# [WORK TO BE COMPLETED]
Below are records; please set down exactly the lines from the first through the one containing "seg=8).build('door_handle', M['brass'], dr)".

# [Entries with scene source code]

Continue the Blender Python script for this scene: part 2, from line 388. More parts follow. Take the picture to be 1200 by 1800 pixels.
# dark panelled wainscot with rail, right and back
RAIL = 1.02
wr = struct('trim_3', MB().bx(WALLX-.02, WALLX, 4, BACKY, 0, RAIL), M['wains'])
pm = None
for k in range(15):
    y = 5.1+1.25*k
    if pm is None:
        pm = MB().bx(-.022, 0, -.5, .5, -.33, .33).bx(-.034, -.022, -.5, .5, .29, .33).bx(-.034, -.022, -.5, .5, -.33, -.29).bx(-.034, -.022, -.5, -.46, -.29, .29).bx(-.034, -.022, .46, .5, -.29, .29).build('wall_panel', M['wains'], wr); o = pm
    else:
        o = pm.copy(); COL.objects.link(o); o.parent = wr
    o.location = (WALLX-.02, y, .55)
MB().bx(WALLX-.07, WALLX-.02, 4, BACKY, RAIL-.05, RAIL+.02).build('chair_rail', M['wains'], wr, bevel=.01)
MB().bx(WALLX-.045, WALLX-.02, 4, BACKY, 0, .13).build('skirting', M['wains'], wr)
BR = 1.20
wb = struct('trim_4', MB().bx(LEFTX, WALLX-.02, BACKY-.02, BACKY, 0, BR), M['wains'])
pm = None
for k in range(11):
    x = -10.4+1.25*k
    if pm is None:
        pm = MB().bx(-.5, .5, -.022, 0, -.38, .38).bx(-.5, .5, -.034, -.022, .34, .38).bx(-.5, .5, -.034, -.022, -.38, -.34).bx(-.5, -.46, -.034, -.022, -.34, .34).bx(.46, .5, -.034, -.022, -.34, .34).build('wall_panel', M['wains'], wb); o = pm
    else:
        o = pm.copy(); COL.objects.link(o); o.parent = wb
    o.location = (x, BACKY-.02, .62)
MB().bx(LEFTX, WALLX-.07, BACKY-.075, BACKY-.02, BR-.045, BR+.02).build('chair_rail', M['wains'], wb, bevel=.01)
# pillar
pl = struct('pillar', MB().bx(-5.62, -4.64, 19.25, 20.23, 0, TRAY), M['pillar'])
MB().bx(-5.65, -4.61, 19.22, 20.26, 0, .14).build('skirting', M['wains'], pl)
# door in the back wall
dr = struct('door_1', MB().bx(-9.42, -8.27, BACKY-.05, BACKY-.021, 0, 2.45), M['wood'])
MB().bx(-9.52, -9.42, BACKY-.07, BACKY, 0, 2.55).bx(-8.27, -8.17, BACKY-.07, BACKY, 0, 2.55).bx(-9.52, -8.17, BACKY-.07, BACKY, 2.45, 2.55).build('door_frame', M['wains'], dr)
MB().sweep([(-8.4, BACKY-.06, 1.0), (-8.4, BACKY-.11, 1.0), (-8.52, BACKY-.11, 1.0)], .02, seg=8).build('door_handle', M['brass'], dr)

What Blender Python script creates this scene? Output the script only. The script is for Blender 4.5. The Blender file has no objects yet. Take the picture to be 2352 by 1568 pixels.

# [TASK RESULT]
Continue the Blender Python script for this scene: part 2, from line 388. More parts follow. Take the picture to be 1200 by 1800 pixels.
# dark panelled wainscot with rail, right and back
RAIL = 1.02
wr = struct('trim_3', MB().bx(WALLX-.02, WALLX, 4, BACKY, 0, RAIL), M['wains'])
pm = None
for k in range(15):
    y = 5.1+1.25*k
    if pm is None:
        pm = MB().bx(-.022, 0, -.5, .5, -.33, .33).bx(-.034, -.022, -.5, .5, .29, .33).bx(-.034, -.022, -.5, .5, -.33, -.29).bx(-.034, -.022, -.5, -.46, -.29, .29).bx(-.034, -.022, .46, .5, -.29, .29).build('wall_panel', M['wains'], wr); o = pm
    else:
        o = pm.copy(); COL.objects.link(o); o.parent = wr
    o.location = (WALLX-.02, y, .55)
MB().bx(WALLX-.07, WALLX-.02, 4, BACKY, RAIL-.05, RAIL+.02).build('chair_rail', M['wains'], wr, bevel=.01)
MB().bx(WALLX-.045, WALLX-.02, 4, BACKY, 0, .13).build('skirting', M['wains'], wr)
BR = 1.20
wb = struct('trim_4', MB().bx(LEFTX, WALLX-.02, BACKY-.02, BACKY, 0, BR), M['wains'])
pm = None
for k in range(11):
    x = -10.4+1.25*k
    if pm is None:
        pm = MB().bx(-.5, .5, -.022, 0, -.38, .38).bx(-.5, .5, -.034, -.022, .34, .38).bx(-.5, .5, -.034, -.022, -.38, -.34).bx(-.5, -.46, -.034, -.022, -.34, .34).bx(.46, .5, -.034, -.022, -.34, .34).build('wall_panel', M['wains'], wb); o = pm
    else:
        o = pm.copy(); COL.objects.link(o); o.parent = wb
    o.location = (x, BACKY-.02, .62)
MB().bx(LEFTX, WALLX-.07, BACKY-.075, BACKY-.02, BR-.045, BR+.02).build('chair_rail', M['wains'], wb, bevel=.01)
# pillar
pl = struct('pillar', MB().bx(-5.62, -4.64, 19.25, 20.23, 0, TRAY), M['pillar'])
MB().bx(-5.65, -4.61, 19.22, 20.26, 0, .14).build('skirting', M['wains'], pl)
# door in the back wall
dr = struct('door_1', MB().bx(-9.42, -8.27, BACKY-.05, BACKY-.021, 0, 2.45), M['wood'])
MB().bx(-9.52, -9.42, BACKY-.07, BACKY, 0, 2.55).bx(-8.27, -8.17, BACKY-.07, BACKY, 0, 2.55).bx(-9.52, -8.17, BACKY-.07, BACKY, 2.45, 2.55).build('door_frame', M['wains'], dr)
MB().sweep([(-8.4, BACKY-.06, 1.0), (-8.4, BACKY-.11, 1.0), (-8.52, BACKY-.11, 1.0)], .02, seg=8).build('door_handle', M['brass'], dr)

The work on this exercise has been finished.